Outre le marché publicitaire qui devrait franchir un nouveau cap avec le positionnement de nouvelles régies et la prise en main par les annonceurs et les agences du media podcast, d’autres leviers de monétisation vont s’affirmer. La rémunération des droits et le fenêtrage seront au centre des débats car de plus en plus d’acteurs veulent des contenus exclusifs et/ou constituer des catalogues originaux. Mais en termes de monétisation, 2021 sera surtout marqué selon moi par l’arrivée dans le paysage d’offres communautaires payantes sans intermédiaire alliant l’audio et l’écrit à l’instar de ce que propose depuis peu Binge Audio avec La Dose.
Olivier Ou Ramdane, CEO Audiomeans
La première tendance va être d’apporter de la visibilité et de la clarté dans un marché de plus en plus riche en matière de contenus. En effet, le podcast dit natif attire une grande partie de la visibilité du marché global de l’audio digital, alors que ce dernier n’en représente encore qu’une infime part des audiences en France. Un travail de fond s’effectue en ce moment même autour des principaux instituts d’études du marché (médiamétrie, kantar), il est très probable que l’on assiste enfin à une structuration nécessaire du marché.
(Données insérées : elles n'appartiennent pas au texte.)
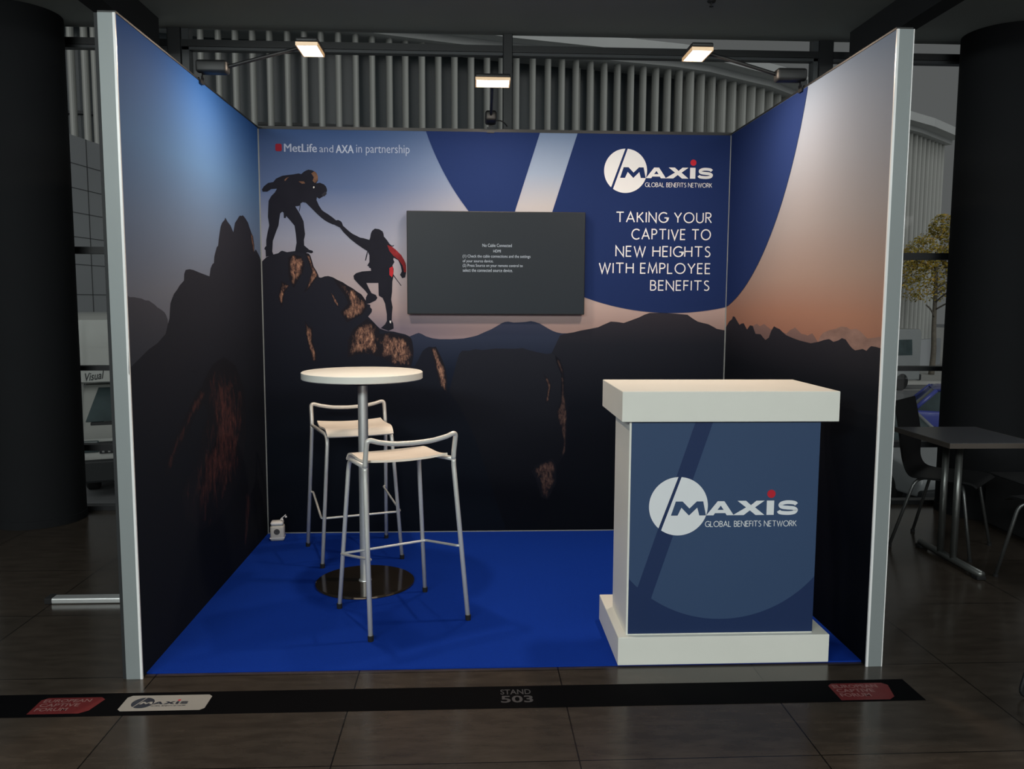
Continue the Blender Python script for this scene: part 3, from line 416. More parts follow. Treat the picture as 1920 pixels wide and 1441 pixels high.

La seconde tendance tournera autour de la croissance des audiences du podcast en France. Média radio, média de la presse écrite, podcasteurs natifs, tous ont créés et développé de nombreux contenus sur les 24 derniers mois avec un business modèle à 100% tourné sur la publicité. Le marché publicitaire est dans une logique de reach et d’audience, à laquelle ne répond pas encore, ou peu, le marché du podcast.
Visibilité, technologie…. Il est fort à parier que de nouvelles innovations vont accompagner la croissance des audiences du marché !
Kamel El Hadef, Co-fondateur d’Audion
Pour finir, un grand merci à ces différentes voix d’avoir répondu présent — en un laps de temps très court — à cette invitation.